Avec la nouvelle loi électorale et le climat qui règne actuellement dans le pays, elle a estimé que le moment était venu de s’engager encore plus dans la vie active à travers le fait de briguer un siège de député. Étant déjà une figure publique, elle s’attendait à ce que sa candidature suscite des grincements de dents. Mais elle ne pensait certes pas que la campagne de dénigrement serait aussi féroce. Avec une sorte de fatalisme, elle précise qu’on a beau se croire blindé, cela fait toujours mal. Elle n’en revient ainsi pas qu’on puisse mettre en doute ses origines et son identité arméniennes, elle dont le père Siragan est un survivant du génocide. Né en 1911, il s’est enfui avec sa tante à Alep avant de s’installer au Liban et de devenir libanais. Son grand-père avait été assassiné juste avant le génocide alors que son épouse, la grand-mère de Paula, avait été tuée devant son fils... Chaque année, à la commémoration du génocide arménien, Paula Yacoubian est d’ailleurs invitée pour parler des souffrances de sa famille qui résument celles des Arméniens. Mais les attaques contre elle ne se limitent pas à son identité. Elles touchent aussi le plan personnel, comme c’est souvent le cas des femmes qui osent entrer en politique au Liban. De plus, son entourage fait l’objet de menaces. Bref, rien ne lui est épargné depuis qu’elle a annoncé sa volonté de se présenter aux élections.
(Pour mémoire : Paula Yacoubian candidate aux législatives à Beyrouth)
Selon elle, il y a plusieurs raisons qui poussent ses adversaires à la combattre aussi férocement. D’abord, parce qu’elle est une femme qui ose défier les hommes sur leur propre terrain et ensuite parce qu’elle dénonce haut et fort la corruption devenue à ses yeux généralisée. « Je ne peux pas les laisser transformer le Liban en poubelle, dit-elle en parlant de la classe politique actuelle. Je ne peux plus accepter cette fatalité de l’échec. Mais je me dis aussi que si je n’avais pas de chances sérieuses, on ne me mènerait pas une guerre aussi féroce ! »

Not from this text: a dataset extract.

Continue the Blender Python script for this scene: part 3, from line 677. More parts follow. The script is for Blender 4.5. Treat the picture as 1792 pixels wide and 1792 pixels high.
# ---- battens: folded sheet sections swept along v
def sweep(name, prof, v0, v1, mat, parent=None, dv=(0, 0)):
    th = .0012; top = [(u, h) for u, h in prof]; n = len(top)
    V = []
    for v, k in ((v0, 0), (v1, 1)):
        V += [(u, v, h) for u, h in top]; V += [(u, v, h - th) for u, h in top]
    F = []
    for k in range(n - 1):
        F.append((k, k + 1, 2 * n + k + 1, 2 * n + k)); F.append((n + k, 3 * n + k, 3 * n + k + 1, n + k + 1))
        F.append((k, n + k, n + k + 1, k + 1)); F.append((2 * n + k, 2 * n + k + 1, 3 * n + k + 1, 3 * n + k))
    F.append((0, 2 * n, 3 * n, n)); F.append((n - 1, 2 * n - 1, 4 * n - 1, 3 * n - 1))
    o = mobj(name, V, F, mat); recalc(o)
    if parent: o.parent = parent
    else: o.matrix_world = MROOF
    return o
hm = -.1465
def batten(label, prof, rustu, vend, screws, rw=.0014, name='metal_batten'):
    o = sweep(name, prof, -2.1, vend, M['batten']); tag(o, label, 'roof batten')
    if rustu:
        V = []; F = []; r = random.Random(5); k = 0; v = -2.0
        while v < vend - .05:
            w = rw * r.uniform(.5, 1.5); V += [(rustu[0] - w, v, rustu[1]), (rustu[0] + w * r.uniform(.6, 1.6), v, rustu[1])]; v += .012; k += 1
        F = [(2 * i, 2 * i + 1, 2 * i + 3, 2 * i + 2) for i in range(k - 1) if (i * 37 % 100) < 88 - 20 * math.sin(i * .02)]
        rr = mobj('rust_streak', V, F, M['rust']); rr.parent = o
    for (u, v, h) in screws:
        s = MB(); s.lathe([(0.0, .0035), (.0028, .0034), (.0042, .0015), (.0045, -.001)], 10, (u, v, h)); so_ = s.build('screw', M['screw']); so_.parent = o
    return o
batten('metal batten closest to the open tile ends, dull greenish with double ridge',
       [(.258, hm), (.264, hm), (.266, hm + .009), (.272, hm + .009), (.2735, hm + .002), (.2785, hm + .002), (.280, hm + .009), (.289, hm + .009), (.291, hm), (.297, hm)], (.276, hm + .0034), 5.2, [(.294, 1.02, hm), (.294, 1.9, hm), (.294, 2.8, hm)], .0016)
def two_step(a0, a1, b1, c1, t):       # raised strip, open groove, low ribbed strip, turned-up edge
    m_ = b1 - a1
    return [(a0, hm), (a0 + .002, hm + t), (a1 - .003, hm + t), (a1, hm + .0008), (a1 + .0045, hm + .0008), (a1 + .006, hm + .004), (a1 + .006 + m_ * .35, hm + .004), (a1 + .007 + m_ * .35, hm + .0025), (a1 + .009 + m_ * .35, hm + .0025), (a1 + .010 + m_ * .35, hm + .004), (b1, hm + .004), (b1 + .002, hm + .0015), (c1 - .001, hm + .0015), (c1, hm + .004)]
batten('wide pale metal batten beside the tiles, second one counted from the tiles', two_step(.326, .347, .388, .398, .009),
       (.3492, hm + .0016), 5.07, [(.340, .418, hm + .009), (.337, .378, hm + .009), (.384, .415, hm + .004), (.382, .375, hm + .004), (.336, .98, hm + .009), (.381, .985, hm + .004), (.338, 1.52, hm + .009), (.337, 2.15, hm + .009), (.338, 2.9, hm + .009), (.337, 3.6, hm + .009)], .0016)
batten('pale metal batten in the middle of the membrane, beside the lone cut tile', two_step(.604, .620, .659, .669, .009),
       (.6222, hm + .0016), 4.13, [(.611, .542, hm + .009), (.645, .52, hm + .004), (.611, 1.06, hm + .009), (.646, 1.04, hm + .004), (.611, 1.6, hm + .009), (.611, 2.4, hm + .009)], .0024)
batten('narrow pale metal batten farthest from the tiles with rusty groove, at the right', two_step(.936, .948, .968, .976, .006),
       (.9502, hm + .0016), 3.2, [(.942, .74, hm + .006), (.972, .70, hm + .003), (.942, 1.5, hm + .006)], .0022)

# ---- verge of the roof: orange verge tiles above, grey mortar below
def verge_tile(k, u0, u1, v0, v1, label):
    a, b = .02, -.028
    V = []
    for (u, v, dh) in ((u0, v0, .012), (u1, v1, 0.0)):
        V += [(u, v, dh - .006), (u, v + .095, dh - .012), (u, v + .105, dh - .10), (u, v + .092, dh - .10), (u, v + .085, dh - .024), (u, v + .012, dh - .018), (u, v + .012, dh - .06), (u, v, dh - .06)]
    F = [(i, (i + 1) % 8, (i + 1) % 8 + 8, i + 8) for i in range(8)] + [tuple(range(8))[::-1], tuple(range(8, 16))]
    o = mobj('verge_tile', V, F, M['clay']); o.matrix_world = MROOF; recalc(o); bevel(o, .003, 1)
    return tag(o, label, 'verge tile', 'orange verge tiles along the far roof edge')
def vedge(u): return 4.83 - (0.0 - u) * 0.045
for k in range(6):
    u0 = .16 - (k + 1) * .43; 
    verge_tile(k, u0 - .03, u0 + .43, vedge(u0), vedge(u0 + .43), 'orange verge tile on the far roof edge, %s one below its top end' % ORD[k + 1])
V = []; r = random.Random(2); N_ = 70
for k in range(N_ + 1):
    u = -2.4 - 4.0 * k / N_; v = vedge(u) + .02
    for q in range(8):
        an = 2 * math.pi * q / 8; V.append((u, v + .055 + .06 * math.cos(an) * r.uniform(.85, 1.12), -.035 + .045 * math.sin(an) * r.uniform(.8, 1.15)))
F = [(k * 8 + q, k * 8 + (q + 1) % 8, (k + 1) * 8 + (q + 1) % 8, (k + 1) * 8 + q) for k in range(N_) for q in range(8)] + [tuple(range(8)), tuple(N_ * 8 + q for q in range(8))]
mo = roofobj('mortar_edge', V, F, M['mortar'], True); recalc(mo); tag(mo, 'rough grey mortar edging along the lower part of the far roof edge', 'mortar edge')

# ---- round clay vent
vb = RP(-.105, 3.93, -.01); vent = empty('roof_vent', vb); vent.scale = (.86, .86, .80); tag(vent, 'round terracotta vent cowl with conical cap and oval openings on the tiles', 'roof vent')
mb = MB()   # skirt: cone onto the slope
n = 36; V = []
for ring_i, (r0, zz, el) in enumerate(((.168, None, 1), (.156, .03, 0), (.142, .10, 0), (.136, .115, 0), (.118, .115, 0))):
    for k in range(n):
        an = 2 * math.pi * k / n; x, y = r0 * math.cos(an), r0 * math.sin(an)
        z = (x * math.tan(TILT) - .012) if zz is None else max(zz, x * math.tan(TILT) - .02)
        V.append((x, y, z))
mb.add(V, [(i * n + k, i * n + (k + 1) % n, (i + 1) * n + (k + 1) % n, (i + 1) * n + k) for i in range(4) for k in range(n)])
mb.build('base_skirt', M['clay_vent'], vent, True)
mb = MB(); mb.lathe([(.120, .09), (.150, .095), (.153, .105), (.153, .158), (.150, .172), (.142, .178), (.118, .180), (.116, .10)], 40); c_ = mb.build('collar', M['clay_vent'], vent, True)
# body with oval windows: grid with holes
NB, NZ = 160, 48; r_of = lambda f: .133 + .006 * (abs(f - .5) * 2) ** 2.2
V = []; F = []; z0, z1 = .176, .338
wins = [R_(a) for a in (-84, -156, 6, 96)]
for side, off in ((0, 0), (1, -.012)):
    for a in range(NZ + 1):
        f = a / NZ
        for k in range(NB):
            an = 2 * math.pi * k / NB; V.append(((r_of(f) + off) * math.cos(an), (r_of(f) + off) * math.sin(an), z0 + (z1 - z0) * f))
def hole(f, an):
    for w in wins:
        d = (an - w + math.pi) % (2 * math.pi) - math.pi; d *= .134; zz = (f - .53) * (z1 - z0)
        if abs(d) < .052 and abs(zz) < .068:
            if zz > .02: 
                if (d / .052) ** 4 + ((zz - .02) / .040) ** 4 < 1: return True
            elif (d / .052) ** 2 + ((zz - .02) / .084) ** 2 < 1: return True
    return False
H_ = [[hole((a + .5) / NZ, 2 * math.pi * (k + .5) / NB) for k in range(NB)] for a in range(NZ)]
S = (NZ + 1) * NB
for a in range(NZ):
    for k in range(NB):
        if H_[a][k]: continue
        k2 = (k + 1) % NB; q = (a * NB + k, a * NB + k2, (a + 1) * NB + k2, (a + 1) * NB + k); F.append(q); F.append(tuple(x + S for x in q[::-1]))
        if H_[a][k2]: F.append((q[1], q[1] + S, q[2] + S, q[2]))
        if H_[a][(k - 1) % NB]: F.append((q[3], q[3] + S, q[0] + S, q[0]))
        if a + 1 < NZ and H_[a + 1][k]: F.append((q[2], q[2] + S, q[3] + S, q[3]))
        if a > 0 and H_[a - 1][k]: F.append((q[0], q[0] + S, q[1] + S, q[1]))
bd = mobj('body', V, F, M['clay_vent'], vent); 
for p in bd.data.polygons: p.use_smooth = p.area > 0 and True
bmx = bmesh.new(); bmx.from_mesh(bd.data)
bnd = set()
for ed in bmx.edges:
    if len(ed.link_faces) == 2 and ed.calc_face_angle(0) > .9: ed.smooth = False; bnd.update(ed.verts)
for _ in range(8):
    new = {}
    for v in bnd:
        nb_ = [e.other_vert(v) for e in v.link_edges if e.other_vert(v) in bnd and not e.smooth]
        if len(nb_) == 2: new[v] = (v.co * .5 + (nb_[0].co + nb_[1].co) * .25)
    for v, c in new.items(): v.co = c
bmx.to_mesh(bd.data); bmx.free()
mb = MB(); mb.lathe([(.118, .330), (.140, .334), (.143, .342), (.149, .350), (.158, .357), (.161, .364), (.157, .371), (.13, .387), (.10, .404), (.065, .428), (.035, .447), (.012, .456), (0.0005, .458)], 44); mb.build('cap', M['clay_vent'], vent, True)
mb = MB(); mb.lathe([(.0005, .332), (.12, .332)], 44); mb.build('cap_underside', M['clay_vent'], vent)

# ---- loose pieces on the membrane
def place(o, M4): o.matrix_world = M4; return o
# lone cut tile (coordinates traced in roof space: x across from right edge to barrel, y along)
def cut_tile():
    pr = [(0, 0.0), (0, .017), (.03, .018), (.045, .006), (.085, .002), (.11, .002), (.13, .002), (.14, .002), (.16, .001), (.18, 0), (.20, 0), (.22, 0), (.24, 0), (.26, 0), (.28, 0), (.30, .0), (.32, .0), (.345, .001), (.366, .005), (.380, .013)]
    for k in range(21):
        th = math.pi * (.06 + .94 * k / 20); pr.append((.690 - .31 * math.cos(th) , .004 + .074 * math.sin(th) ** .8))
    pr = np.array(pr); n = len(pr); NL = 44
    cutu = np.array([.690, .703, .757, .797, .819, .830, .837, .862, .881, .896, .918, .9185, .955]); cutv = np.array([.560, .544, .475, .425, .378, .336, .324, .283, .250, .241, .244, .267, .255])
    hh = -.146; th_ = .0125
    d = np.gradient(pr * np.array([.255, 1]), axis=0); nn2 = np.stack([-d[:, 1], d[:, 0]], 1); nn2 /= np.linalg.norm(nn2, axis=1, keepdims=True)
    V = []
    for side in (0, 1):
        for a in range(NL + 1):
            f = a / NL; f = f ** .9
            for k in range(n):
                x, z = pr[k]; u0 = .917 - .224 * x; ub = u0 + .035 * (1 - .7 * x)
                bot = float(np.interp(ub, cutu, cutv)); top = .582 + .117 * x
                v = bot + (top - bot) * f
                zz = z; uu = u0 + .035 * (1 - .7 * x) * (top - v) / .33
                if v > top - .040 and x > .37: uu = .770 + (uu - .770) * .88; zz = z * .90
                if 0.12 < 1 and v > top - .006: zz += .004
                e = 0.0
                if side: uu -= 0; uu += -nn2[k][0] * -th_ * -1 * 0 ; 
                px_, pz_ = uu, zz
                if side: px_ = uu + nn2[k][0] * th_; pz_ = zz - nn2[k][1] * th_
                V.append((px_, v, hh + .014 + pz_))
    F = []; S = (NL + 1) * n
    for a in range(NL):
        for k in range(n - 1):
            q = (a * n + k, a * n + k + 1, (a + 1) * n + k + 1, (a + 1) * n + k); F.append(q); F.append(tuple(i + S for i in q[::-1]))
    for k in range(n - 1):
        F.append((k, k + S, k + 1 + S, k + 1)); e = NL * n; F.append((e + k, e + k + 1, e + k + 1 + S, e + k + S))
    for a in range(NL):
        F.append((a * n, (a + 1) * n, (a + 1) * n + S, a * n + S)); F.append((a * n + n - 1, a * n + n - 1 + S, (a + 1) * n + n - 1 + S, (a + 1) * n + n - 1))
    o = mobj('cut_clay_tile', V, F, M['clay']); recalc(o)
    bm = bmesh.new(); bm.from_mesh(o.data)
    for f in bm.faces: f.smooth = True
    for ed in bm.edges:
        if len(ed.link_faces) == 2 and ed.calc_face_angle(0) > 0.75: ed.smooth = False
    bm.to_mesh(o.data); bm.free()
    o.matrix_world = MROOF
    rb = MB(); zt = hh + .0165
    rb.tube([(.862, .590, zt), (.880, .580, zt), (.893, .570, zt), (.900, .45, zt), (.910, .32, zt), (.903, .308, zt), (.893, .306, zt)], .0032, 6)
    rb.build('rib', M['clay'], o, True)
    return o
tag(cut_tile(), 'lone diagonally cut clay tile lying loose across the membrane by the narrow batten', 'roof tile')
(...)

Elle qui a longtemps été une journaliste politique a choisi de se présenter sur une liste portant le label de la société civile. « Il s’agit d’une alliance nationale avec un projet complet qui sera annoncé dans les prochains jours et qui veut proposer aux Libanais une alternative à la classe politique actuelle, sans un zaïm. » Cette coalition est-elle appuyée par les ambassades occidentales, comme on le dit ? « On dit aussi que l’Iran nous finance. En fait, qui lance ces accusations ? Ceux qui sont eux-mêmes financés par l’étranger. »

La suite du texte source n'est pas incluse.